Can They Take the Pennant?

In the next 10 days Harvard has four Leagne baseball games to play. If the Mitchellmen take all four, they win the League pennant with a record of eight victories, three defeats, and one tie; if they drop one, Columbia nabs the banner. It's the 1934 Varsity's last chance to come out on top, and right now it's a fairly good one.

Two of those games are with Dartmouth, one at Hanover this Saturday, the other at Soldiers Field next Thursday; the remaining pair is the traditional Yale twin bill. Right now the Elis are down in the collar with a 250 average, but the Wild Indians look more impressive. Up to a month ago they were anyone's picking but lately they've gone on the warpath and taken five scalps while losing four of their own headpieces. That puts them in fourth place with a 556 mark, just below the Crimson's .571. If their war dance keeps up they have a chance of ending up in a tie for the top of the League with Columbia and possibly Cornell.

But if they do that Harvard's sunk. Mitchell's laddies haven't looked like a pennant winner most of this season, and this is going to be a pretty tough assignment.
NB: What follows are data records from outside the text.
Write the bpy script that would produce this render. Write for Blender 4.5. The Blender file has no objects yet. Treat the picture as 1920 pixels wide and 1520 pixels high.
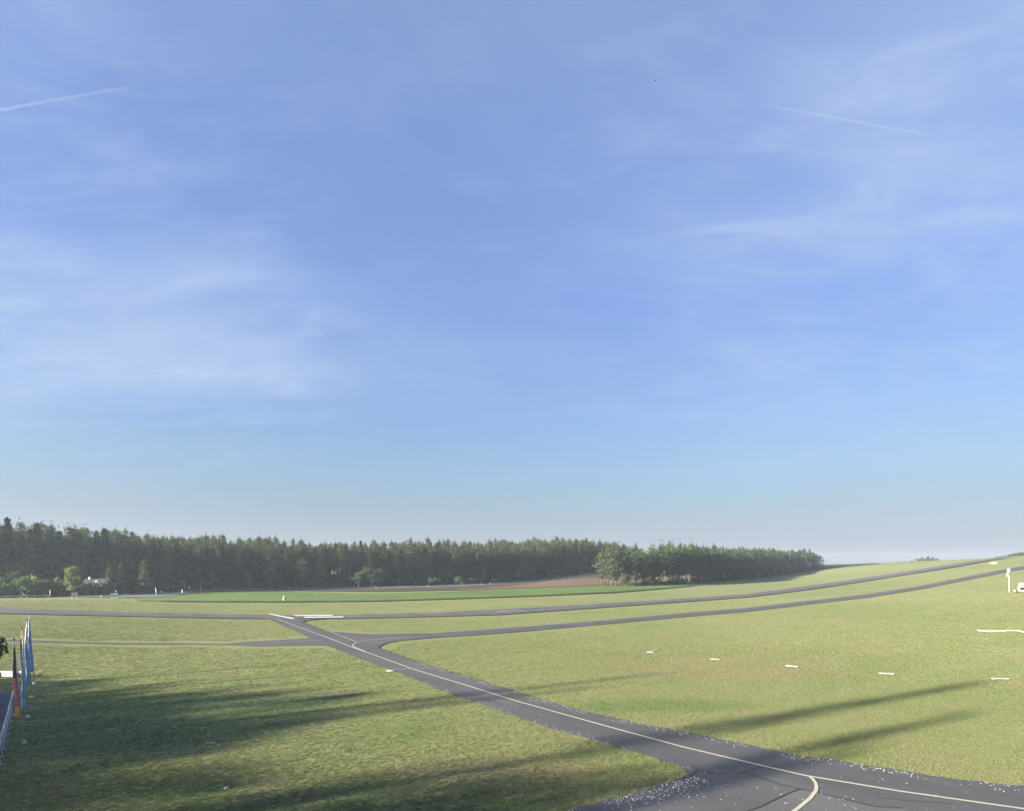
import bpy, bmesh, math, random
import numpy as np
from mathutils import Vector, Matrix
from mathutils.geometry import delaunay_2d_cdt

random.seed(7)
rng = np.random.default_rng(7)
sc = bpy.context.scene
COL = sc.collection

# ------------------------------------------------------------------ camera
H = 9.3                                   # eye height on the control tower
cam = bpy.data.cameras.new('camera')
camo = bpy.data.objects.new('camera', cam)
COL.objects.link(camo)
camo.location = (0, 0, H)
camo.rotation_euler = (math.radians(90), 0, 0)
cam.sensor_width = 36
cam.lens = 18.75
cam.shift_y = 0.15625
cam.clip_start = 0.5
cam.clip_end = 60000
sc.camera = camo

# ------------------------------------------------------------------ sky, sun, exposure
SUN_EL = math.radians(14)
TRAVEL = Vector((0.906 * math.cos(SUN_EL), 0.423 * math.cos(SUN_EL), -math.sin(SUN_EL)))
world = bpy.data.worlds.new("World")
sc.world = world
world.use_nodes = True
SKY_STRENGTH = 0.1


def N(nt, typ, **kw):
    n = nt.nodes.new(typ)
    for k, v in kw.items():
        if k in ('inp',):
            for kk, vv in v.items():
                n.inputs[kk].default_value = vv
        else:
            setattr(n, k, v)
    return n


def math_node(nt, op, a, b=None, clamp=False):
    n = nt.nodes.new('ShaderNodeMath')
    n.operation = op
    n.use_clamp = clamp
    for i, s in enumerate((a, b)):
        if s is None:
            continue
        if isinstance(s, (int, float)):
            n.inputs[i].default_value = s
        else:
            nt.links.new(s, n.inputs[i])
    return n.outputs[0]


def mix_rgb(nt, fac, a, b, blend='MIX'):
    n = nt.nodes.new('ShaderNodeMix')
    n.data_type = 'RGBA'
    n.blend_type = blend
    for sock, s in ((n.inputs[0], fac), (n.inputs[6], a), (n.inputs[7], b)):
        if isinstance(s, (int, float)):
            sock.default_value = s
        elif isinstance(s, (tuple, list)):
            sock.default_value = (*s[:3], 1)
        else:
            nt.links.new(s, sock)
    return n.outputs[2]


def ramp(nt, fac, stops, interp='LINEAR'):
    n = nt.nodes.new('ShaderNodeValToRGB')
    cr = n.color_ramp
    cr.interpolation = interp
    while len(cr.elements) < len(stops):
        cr.elements.new(0.5)
    for e, (p, c) in zip(cr.elements, stops):
        e.position = p
        e.color = (*c, 1) if len(c) == 3 else c
    nt.links.new(fac, n.inputs[0])
    return n


def lin(r, g, b):
    def f(c):
        c /= 255
        return c / 12.92 if c <= 0.04045 else ((c + 0.055) / 1.055) ** 2.4
    return (f(r), f(g), f(b))


EXPOSURE = 3.0


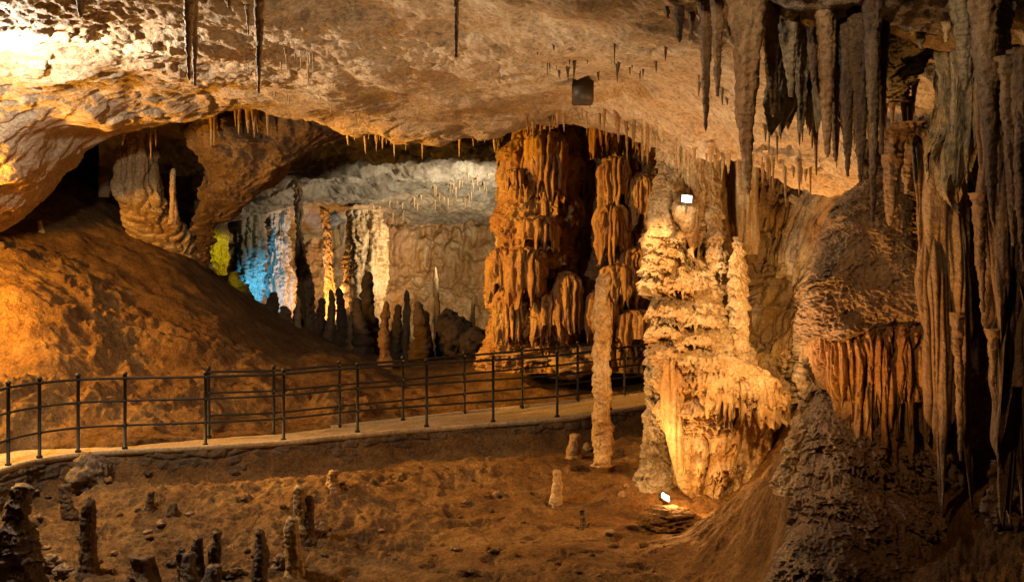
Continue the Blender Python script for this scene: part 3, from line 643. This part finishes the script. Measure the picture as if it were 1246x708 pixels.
# (u, v of root, v of tip, width px, depth or None = where the roof is, lean, material, label)
BIG = [
 (229,-30,98,11,9.3,.01,'flow','long thin brown stalactite, taller of the pair left of centre roof'),
 (237,-25,104,7,9.4,.0,'flow','very thin stalactite touching the right side of the left pair'),
 (316,-30,114,10,9.2,-.01,'flow','single long stalactite hanging in front of the pale left roof'),
 (302,-20,42,5,9.6,0,'flow','short thin stalactite just left of the single long one'),
 (96,-25,22,13,9.2,.05,'brown','short stubby brown stalactite beside the glaring white roof patch'),
 (279,-30,14,6,9.5,0,'brown','tiny stalactite tip at the top edge between the left pair and the long one'),
 (555,-30,70,6,9.0,0,'brown','lone thin stalactite hanging from the middle of the roof'),
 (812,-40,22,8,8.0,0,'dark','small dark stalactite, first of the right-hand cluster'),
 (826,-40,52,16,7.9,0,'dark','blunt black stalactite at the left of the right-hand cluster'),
 (841,-40,44,13,8.1,0,'violet','greyish short stalactite behind the blunt black one'),
 (857,-40,160,15,7.8,.01,'brown','slim long stalactite left of the thickest one'),
 (872,-40,118,14,7.7,.01,'brown','medium stalactite between the slim long one and the thickest one'),
 (888,-40,45,26,8.2,0,'green','broad short stalactite behind the thickest one'),
 (908,-60,236,38,7.2,.01,'brown','longest and thickest stalactite, hanging before the lit columns'),
 (938,-40,142,22,7.6,.01,'brown','tapering stalactite right of the thickest one'),
 (958,-40,118,34,7.7,.02,'green','wide grey-green stalactite with blunt ragged point'),
 (975,-30,162,22,8.0,.0,'green','grey stalactite with its tip just above the pale roof rim'),
 (1003,-40,192,24,7.4,.02,'brown','brown stalactite in the middle of the right-hand cluster'),
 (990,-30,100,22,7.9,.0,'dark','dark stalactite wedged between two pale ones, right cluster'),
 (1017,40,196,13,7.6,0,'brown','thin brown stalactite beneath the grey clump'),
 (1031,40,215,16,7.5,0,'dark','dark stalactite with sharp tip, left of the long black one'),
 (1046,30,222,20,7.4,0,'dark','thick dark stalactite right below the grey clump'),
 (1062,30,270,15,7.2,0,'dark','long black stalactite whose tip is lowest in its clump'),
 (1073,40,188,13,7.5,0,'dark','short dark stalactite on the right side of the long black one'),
 (1086,160,275,24,7.9,-.02,'brown','fat brown stalactite hanging over the right dome'),
 (1104,150,236,20,8.3,0,'brown','rounded stubby stalactite between the dome and the ribbed drapery'),
 (1120,-40,60,26,7.6,0,'green','pale green-grey stalactite high above the right dome'),
 (1150,-40,52,18,7.3,0,'pale','small cream stalactite at the top right'),
 (1172,-40,110,34,7.0,.01,'green','broad pale stalactite at the top right with mottled skin'),
 (1196,30,270,26,6.8,.04,'brown','long curved stalactite in front of the dark right wall'),
 (1222,-40,100,26,6.9,0,'green','pale mottled stalactite nearest the upper right corner'),
 (1228,70,300,20,6.7,.03,'brown','long stalactite close to the right edge of the view'),
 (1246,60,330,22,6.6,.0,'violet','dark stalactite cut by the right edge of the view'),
 (1192,235,380,12,7.3,.02,'brown','slender orange-brown stalactite low on the right wall'),
 (1165,380,560,9,7.7,.02,'brown','needle-like stalactite beneath the ribbed drapery'),
 (1208,400,470,10,7.4,0,'brown','short pointed stalactite low against the black wall'),
 (1223,440,585,7,7.6,0,'brown','thin straight stalactite at lower right over black rock'),
]
for i, (u, v0, v1, w, d, ln, mt, lb) in enumerate(BIG):
    a = W(u, v0, d); b = W(u, v1, d); L = a[2] - b[2]
    # carry the root up into the roof above it
    top = 0.
    if v0 < 60:
        h = cB.ray_cast(Vector((a[0], a[1], 2.5)), Vector((0, 0, 1)))
        if h[0] is not None: top = max(0, h[0].z + .12 - a[2])
    wm = w / F * d * 1.05
    o = spike('stalactite', a + [0, 0, top], L + top, wm * (1 + .3 * top / max(L, .1)), M[mt], ln, nt=44 if w > 12 else 26, nz=160 if w > 12 else 100, knob=.16, tipw=.04, flute=.38 if w > 15 else .2, power=.78, seed=i + 1)
    tag(o, lb, 'stalactite')
# grey lumpy clump that carries the dark cluster
gc = loft('rock_boss', [(-90,985,1150,7.9),(-20,980,1150,8.0),(40,985,1142,8.1),(80,1000,1130,8.2),(110,1020,1115,8.4),(128,1040,1100,8.6)], 300, 420,
          [lambda P: .10 * fbm(P, 1.5, 3, off=3), lambda P: .14 * scales(P, .3, .4, 5., .9, 10) + .05 * ridged(P, 5, 3)], M['green'], ratio=.7)
tag(gc, 'grey-green lumpy boss of roof rock above the dark stalactite cluster', 'rock')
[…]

The Green is in somewhat the same boat as Harvard. Both teams have only one Grade A experienced pitcher. Here at Cambridge it's Captain Eddie Loughlin; up at Hanover it's Bob Miller, the fellow who took both halves of a doubleheader from Pennsylvania last week. With Miller carrying most of the assignment Dartmouth has turned in a dangerous record lately. Outside the League they've taken colleges like Swarthmore and Wesleyan, while in League games they lost a pair to Columbia by one run each in addition to their five wins. That means that if they were easy meat for Yale in a 9-3 defeat earlier in the year, they have reformed completely.

As for Yale, if the Varsity is booming then at the end of its battle with the Hanoverites, some one of those Elis is just as likely as not to spoil a perfectly good ball game by knocking out a home run in the last of the ninth with the bases loaded. People are always doing ridiculous things like that in Yale games. Rising to the crisis, you know. Then there's the additional problem of an acute pitcher's shortage. Loughlin will take care of one of the encounters and maybe pitch the next day also, up here in Cambridge. But if he has to do the twirling against Dartmouth twice and then carry the whole load against the Blue, especially on successive days, then Eddie is going to be very weary when he retires from Harvard baseball a fortnight hence.

If Loughlin doesn't get the call in all of these games, the question of trying to read Fred Mitchell's mind will again arise. The point is that when he is in a hole like this Mitchell loves to pull a surprise out of the bag. Perhaps he will try Drib Braggiotti, the Junior find, or perhaps it will be Fred Allan. Bill Lincoln is a third possibility. From the point of experience this year, Allan deserves the job, but Mitch is entirely capable of sending in the comparatively inexperienced Braggiotti, who is the chief prospect for next year. What's more, Mitch is entirely capable of winning on his surprise choice. By TIME OUT.